(REQUIREMENTS): Show each line of the data below that has the string "part" in it.

(GIVEN INFORMATION):
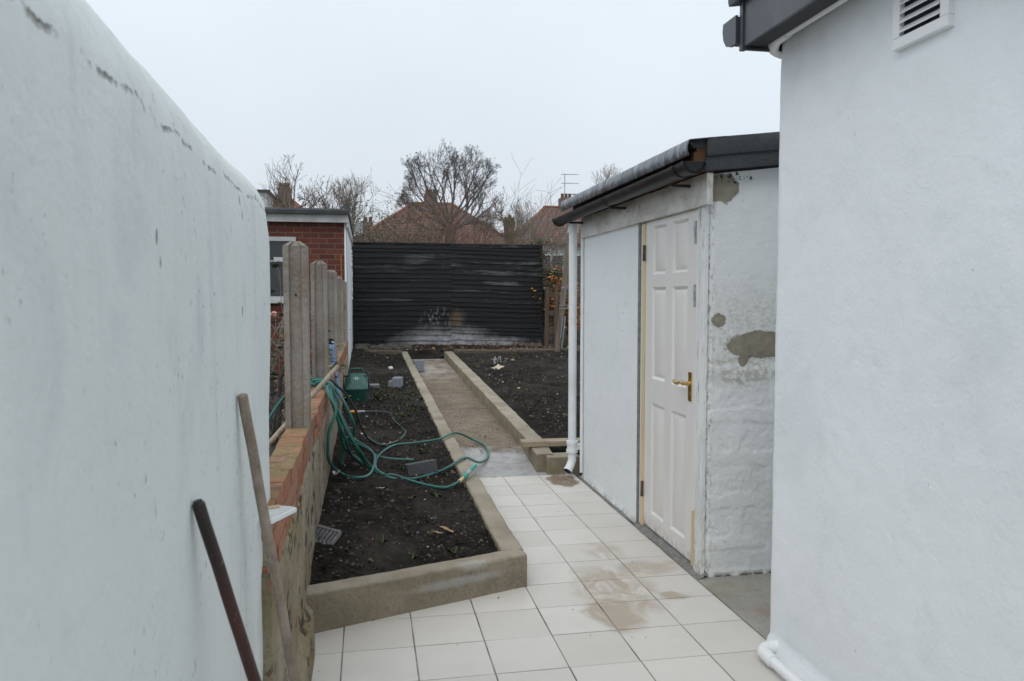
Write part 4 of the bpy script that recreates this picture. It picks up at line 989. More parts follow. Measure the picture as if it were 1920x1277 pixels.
block((.80, 12.55, .300), (.155, .15, .175), 4, M_BLOCKP, 'grey block standing at the far end of the path')
t = thing('drain_grate', (-.23, 4.13, .22), 'broken grey plastic drain grate leaning on soil against the wall', 'grate')
mb = MB(); q = Matrix.Translation((-.235, 4.13, .245)) @ Matrix.Rotation(R(-48), 4, 'Z') @ Matrix.Rotation(R(38), 4, 'X')
hx, hy = .088, .043
for s_ in (-1, 1): mb.box(-hx, hx, s_ * hy - .007, s_ * hy + .007, -.008, .010, .002, mat=q); mb.box(s_ * hx - .007, s_ * hx + .007, -hy + .008, hy - .008, -.008, .0095, .002, mat=q)
for i in range(5): mb.box(-.060 + i * .030 - .006, -.060 + i * .030 + .006, -hy + .007, hy - .007, -.004, .0085, .001, mat=q)
mb.build('grate_frame', M_GRATE, t)
def scrap(name, c, r_, mat, label, cat, seed, flat=.35):
    m_ = MB(); rocklump(m_, c, (r_, r_ * .8, r_ * flat), seed, sub=2); return tag(m_.build(name, mat, loc=c, ang=25), label, cat)
scrap('white_stone', (.341, 12.08, .395), .038, M_WHITE, 'round white stone on the soil left of the path', 'stone', 1, .8)
def sheetscrap(name, c, sx, sy, mat, label, cat, seed, lift=.02):
    m_ = MB()
    def f(u, v):
        x = (u - .5) * 2; y = (v - .5) * 2; k_ = 1 + .25 * mnoise.noise(Vector((x * 1.3, y * 1.3, seed + 9.))) - .42 * (abs(x) * abs(y)); x, y = x * math.cos(seed) - y * math.sin(seed) * .8, x * math.sin(seed) + y * math.cos(seed) * .8
        return (c[0] + x * sx * k_, c[1] + y * sy * k_, c[2] + lift * (.5 + mnoise.noise(Vector((x * .6, y * .6, seed)))))
    m_.sheet(f, 12, 12); o = m_.build(name, mat, loc=c, recalc=False, ang=60); md = o.modifiers.new('thick', 'SOLIDIFY'); md.thickness = .003
    return tag(o, label, cat)
sheetscrap('torn_card', (1.93, 11.6, .40), .11, .11, M_PAPER, 'torn tan piece of card on the right soil bed', 'card', 3, .05)
sheetscrap('crumpled_paper', (-.225, 5.42, .265), .032, .04, M_WHITE, 'crumpled white paper scrap on soil close to the brick wall', 'paper', 5, .05)
sheetscrap('paper_scrap', (.07, 5.2, .215), .028, .025, M_WHITE, 'little white paper scrap in the soil under the hose', 'paper', 6, .02)
for (c_, lb, se) in (((.37, 4.30, .165), 'largest brown leaf lying in the near part of soil bed', 8), ((.43, 4.36, .165), 'curled tan leaf beside the largest brown leaf', 9), ((2.5, 9.0, .30), 'pale curled leaf on the right soil bed near the shed', 10), ((2.35, 8.3, .27), 'flat grey leaf on the right soil bed near the plank', 11)):
    sheetscrap('dead_leaf', c_, .045, .03, M_LEAFR if se < 10 else M_BLOCKP, lb, 'leaf', se, .03)
mb = MB(); pr = random.Random(4)                                       # white stencil-like dried plant tag on the right bed
for i in range(9):
    a = pr.uniform(0, 6.28); c_ = Vector((2.13 + pr.uniform(-.12, .12), 12.6 + pr.uniform(-.1, .1), .40))
    mb.tube([c_, c_ + Vector((.03 * math.cos(a), .03 * math.sin(a), .07 + pr.uniform(0, .05))), c_ + Vector((.07 * math.cos(a), .07 * math.sin(a), .07))], [.003, .0035, .0015], 5)
tag(mb.build('dried_plant', M_WHITE, loc=(2.13, 12.6, .39)), 'pale dried plant stalks sticking up from the right soil bed', 'plant')
mb = MB(); q = Matrix.Translation((2.0, 6.66, kt(6.66) - .026)) @ Matrix.Rotation(R(-1.2), 4, 'Z')
mb.box(-.68, .60, -.072, .072, 0, .044, .006, mat=q, jit=.003)
tag(mb.build('timber_plank', M_PLANK, loc=(2.0, 6.66, .2)), 'sawn timber plank lying across the right kerb behind the downpipe', 'plank')

# ------------------------------------------------------------------ black fence across the end
t = thing('black_fence', (1.58, 15.2, .4), 'black charred lap panel fence closing off the garden', 'fence')
def panel(x0, x1, zb_, zt_, y, seed, skew):
    m_ = MB(); r_ = random.Random(seed); n_ = 21; hs = [r_.uniform(.72, 1.28) for _ in range(n_)]; q_ = (zt_ - zb_) / sum(hs); hs = [v_ * q_ for v_ in hs]
    for i in range(n_):
        h = hs[i]; z = zb_ + sum(hs[:i]); a = r_.gauss(0, .006); b = r_.gauss(0, .006)
        ns = 14; vs_ = []
        for j in range(ns + 1):
            x = lerp(x0, x1, j / ns); dz = lerp(a, b, j / ns) + .014 * mnoise.noise(Vector((x * 1.6, z * 7, seed))) + skew * (x - x0); dy = .012 * mnoise.noise(Vector((x * 1.3, z * 5, seed + 4)))
            g_ = 1.0 if r_.random() < .93 else .84
            vs_ += [(x, y - .032 + dy, z + dz), (x, y - .004 + dy, z + h * 1.22 + dz), (x, y + .004 + dy, z + h * 1.22 + dz), (x, y - .010 + dy, z + dz)]
        m_.add(vs_, [(j * 4 + k_, j * 4 + (k_ + 1) % 4, (j + 1) * 4 + (k_ + 1) % 4, (j + 1) * 4 + k_) for j in range(ns) for k_ in range(4)] + [(0, 1, 2, 3), (ns * 4 + 3, ns * 4 + 2, ns * 4 + 1, ns * 4)])
    for x in (x0 + .02, (x0 + x1) / 2, x1 - .02): m_.box(x - .02, x + .02, y + .012, y + .035, zb_ + .02, zt_ + skew * (x - x0), .003)
    m_.box(x0, x1, y - .026, y + .03, zt_ + .018 + min(skew * 1.8, 0), zt_ + .036 + max(0, skew), .004)
    return m_
panel(-.262, 1.606, .575, 2.50, 15.2, 1, -.004).build('fence_panel', M_CHAR, t)
panel(1.609, 3.432, .555, 2.49, 15.21, 2, -.030).build('fence_panel', M_CHAR, t)
for x in (-.24, 1.606, 3.41):
    mb = MB(); mb.box(x - .04, x + .04, 15.245, 15.325, .25, 2.46, .004); mb.build('upright', M_CHAR, t)
for x in (-.15, 1.58, 2.52, 3.22, 3.37):
    mb = MB(); mb.box(x - .028, x + .028, 15.17, 15.24, .28, .58, .004); mb.build('stub_leg', M_OLDWOOD, t)
m_ = MB(); r_ = random.Random(21)
for i in range(70):
    x = -.2 + .95 * r_.random() ** 1.1; y = 14.5 + .6 * r_.random(); s_ = r_.uniform(.03, .10)
    rocklump(m_, (x, y, kt(14.3) - .02 + s_ * .5 + .05 * (y - 14.5)), (s_ * 1.2, s_, s_ * .8), i)
for i in range(26):
    x = 2.4 + 1.6 * r_.random(); y = 14.6 + .6 * r_.random(); s_ = r_.uniform(.02, .05)
    rocklump(m_, (x, y, kt(14.3) - .03 + s_ * .5), (s_ * 1.2, s_, s_ * .8), i + 80)
struct(m_.build('rubble', M_STONE, ang=30), 'grey broken rubble heaped on the soil under the fence', 'rubble', 'stuff')
m_ = MB(); r_ = random.Random(5)
for i in range(160):                                                    # dead rooty grass under the fence
    x = r_.uniform(.7, 2.9); y = r_.uniform(14.7, 15.15); a = r_.uniform(-1, 1); L_ = r_.uniform(.06, .22); z = kt(14.3)
    m_.tube([(x, y, z), (x + a * L_ * .4, y - .03, z + L_ * .5), (x + a * L_, y - .08, z + L_ * r_.uniform(.1, .7))], [.005, .004, .002], 4)
struct(m_.build('dead_grass', M_LEAFR, ang=60), 'dead grass and roots hanging under the fence boards', 'grass', 'stuff')
for o in list(COL.objects):
    if o.name.startswith('dead_grass'): o.data.materials[0] = M_RUSTSOIL

# ------------------------------------------------------------------ behind the shed: pallet, leaning post, hedge
t = thing('wooden_pallet', (3.56, 14.95, .45), 'dark narrow slatted pallet standing on end beside the black fence', 'pallet')
mb = MB(); q = Matrix.Translation((3.56, 14.95, .46)) @ Matrix.Rotation(R(3), 4, 'X')
for x in (-.105, .085): mb.box(x - .035, x + .045, -.012, .012, 0, 1.28 - abs(x) * .5, .003, mat=q, jit=.004)
for z in (0, .30, .66, 1.02): mb.box(-.13, .13, .0125, .03, z, z + .10, .003, mat=q)
mb.build('slats', M_PALLET, t)
t = thing('leaning_post', (3.55, 14, .7), 'old timber post bound with wire, leaning beside the downpipe', 'post')
mb = MB(); a, b = Vector((3.47, 14.1, .42)), Vector((3.665, 14.0, 2.44)); qr = (b - a).to_track_quat('Z', 'Y').to_matrix().to_4x4()
mb.box(-.055, .055, -.05, .05, 0, (b - a).length, .006, mat=Matrix.Translation(a) @ qr, jit=.006)
mb.build('post_timber', M_OLDWOOD, t)
for f in (.42, .45, .60, .615):
    mb = MB(); c_ = a.lerp(b, f); mb.tube([c_ + Vector((-.075, -.066, 0)), c_ + Vector((.075, -.066, .01)), c_ + Vector((.14, -.02, .03)), c_ + Vector((.3, .1, -.05))], .006, 5); mb.build('wire_tie', M_GREYP, t)
mb = MB(); mb.box(-.12, -.07, -.07, -.055, .95, 1.32, .002, mat=Matrix.Translation(a) @ qr @ Matrix.Rotation(R(-4), 4, 'Y')); mb.build('pale_offcut', M_BLOCKP, t); mb = MB(); mb.box(-.15, -.10, -.07, -.055, .32, .70, .002, mat=Matrix.Translation(a) @ qr)
mb.build('pale_offcut', M_BLOCKP, t)
mb = MB(); mb.box(.02, .07, -.075, -.056, .12, .72, .002, mat=Matrix.Translation(a) @ qr)
mb.build('blue_grey_offcut', M_GREYP, t)

# ------------------------------------------------------------------ trees and shrubs
def rot_dir(d, ang, az):
    ax = d.orthogonal().normalized(); ax.rotate(Matrix.Rotation(az, 3, d)); e_ = d.copy(); e_.rotate(Matrix.Rotation(ang, 3, ax)); return e_
def branch(m_, p, d, L, r, lev, cfg, rn, inside, tips):
    n_ = cfg['seg'][min(lev, len(cfg['seg']) - 1)]; pts = [p.copy()]; rr = [r]; q = p.copy(); dd = d.copy(); stop = False
    for i in range(n_):
        dd = (dd + Vector((rn.gauss(0, cfg['wob']), rn.gauss(0, cfg['wob']), rn.gauss(0, cfg['wob']))) + Vector((0, 0, cfg['up'][min(lev, len(cfg['up']) - 1)]))).normalized()
        q = q + dd * (L / n_); pts.append(q.copy()); rr.append(max(cfg['rmin'], r * (1 - .72 * (i + 1) / n_)))
        if inside and not inside(q): stop = True; break
    m_.tube(pts, rr, (7, 5, 4, 3, 3)[min(lev, 4)], caps=False)
    if lev >= cfg['lev']: tips.append(pts[-1]); return
    nk = cfg['kids'][lev]
    for k_ in range(nk):
        f = rn.uniform(cfg['from'][lev], 1.0); idx = min(len(pts) - 1, max(1, int(round(f * (len(pts) - 1)))))
        dl = (pts[idx] - pts[idx - 1]).normalized()
        branch(m_, pts[idx], rot_dir(dl, rn.uniform(*cfg['ang']), rn.uniform(0, 6.28)), L * rn.uniform(*cfg['len']), max(cfg['rmin'], rr[idx] * rn.uniform(.5, .7)), lev + 1, cfg, rn, inside, tips)
    tips.append(pts[-1])
def leaves(pts, n_, sp, sz, mats, w_, rn, name, parent, loc):
    m_ = MB()
    for i in range(n_):
        c = rn.choice(pts) + Vector((rn.gauss(0, sp), rn.gauss(0, sp), rn.gauss(0, sp))); s_ = sz * rn.uniform(.6, 1.3)
        q = Matrix.Rotation(rn.uniform(0, 6.28), 3, 'Z') @ Matrix.Rotation(rn.uniform(-1.2, 1.2), 3, 'X')
        m_.add([c + q @ Vector(v_) * s_ for v_ in ((-1, 0, 0), (0, -.5, .15), (1, 0, 0), (0, .5, .15))], [(0, 1, 2), (0, 2, 3)], rn.choices(range(len(mats)), w_)[0])
    return m_.build(name, mats, parent, loc=loc, recalc=False)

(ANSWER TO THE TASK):
Write part 4 of the bpy script that recreates this picture. It picks up at line 989. More parts follow. Measure the picture as if it were 1920x1277 pixels.
for (c_, lb, se) in (((.37, 4.30, .165), 'largest brown leaf lying in the near part of soil bed', 8), ((.43, 4.36, .165), 'curled tan leaf beside the largest brown leaf', 9), ((2.5, 9.0, .30), 'pale curled leaf on the right soil bed near the shed', 10), ((2.35, 8.3, .27), 'flat grey leaf on the right soil bed near the plank', 11)):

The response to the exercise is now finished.